Il nome è bellissimo e la montagna anche, una delle più attraenti del massiccio. Anche se non si avvicina ai quattromila metri d’altezza, ha le caratteristiche delle cime alte e importanti. La Roccia Viva domina la testata della Valnontey, laterale di Cogne, con un elegante scivolo di ghiaccio caratterizzato da un bel seracco, che si è molto ridotto negli ultimi tempi. In passato esisteva un piccolo lago sulla cima, che come tutti gli elementi legati all’evoluzione del ghiaccio è stato sconvolto dal riscaldamento climatico. Resta il fatto che per avvicinarsi alla Roccia Viva e alle cime vicine, per esempio la Becca di Gay, bisogna affrontare ancora oggi un avvicinamento quasi himalayano, che le rende selvagge e isolate. Niente a che vedere con l’alpinismo facilitato dai trenini, stile svizzero, o dalle funivie stile Monte Bianco. Qui l’avventura è assicurata, in sintonia con lo spirito del parco nazionale.

Torre di Lavina, 3308 metri

Nel Gran Paradiso c’è una valle speciale: la Val Soana; in Val Soana c’è un posto più speciale: il Vallone di Forzo. Immaginate di entrare in un corridoio di prati e foreste tra la muraglia granitica dell’Anciesieu, che non sfigurerebbe nel Parco di Yosemite, e l’altra sponda che si arrampica dai mille ai tremila metri. Questo è Forzo, che dopo la stretta si apre ai pascoli del Colle di Bardoney, la porta per la Valle di Cogne, e all’elegante sagoma della Torre di Lavina.

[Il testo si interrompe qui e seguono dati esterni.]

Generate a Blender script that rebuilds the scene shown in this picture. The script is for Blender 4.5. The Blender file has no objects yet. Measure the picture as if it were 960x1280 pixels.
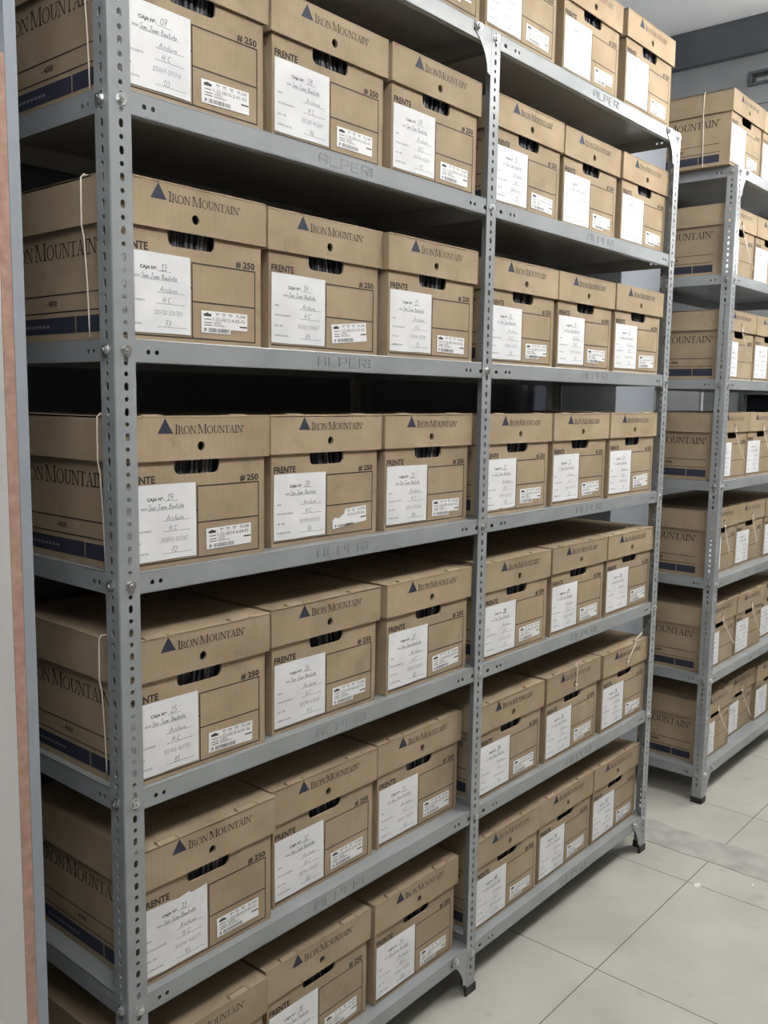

Forzo è il luogo delle acque cristalline: ne scendono un po’ dappertutto, sotto forma di torrenti e cascate. Ma anche dalla parte di Cogne ne è passata di acqua limpida sotto i ponti, da quando l’indomito parroco Balthazar Chamonin esortava i compaesani a esplorare le montagne di casa e, da alpinista praticante, sosteneva che “chi va a Cogne va in montagna”. Ne è passata da quel 1856 in cui gli abati Chamonin e Chanoux salirono la Torre di Lavina, un castello di gneiss un po’ tozzo sul versante valdostano, una vela di pietra sul lato di Forzo.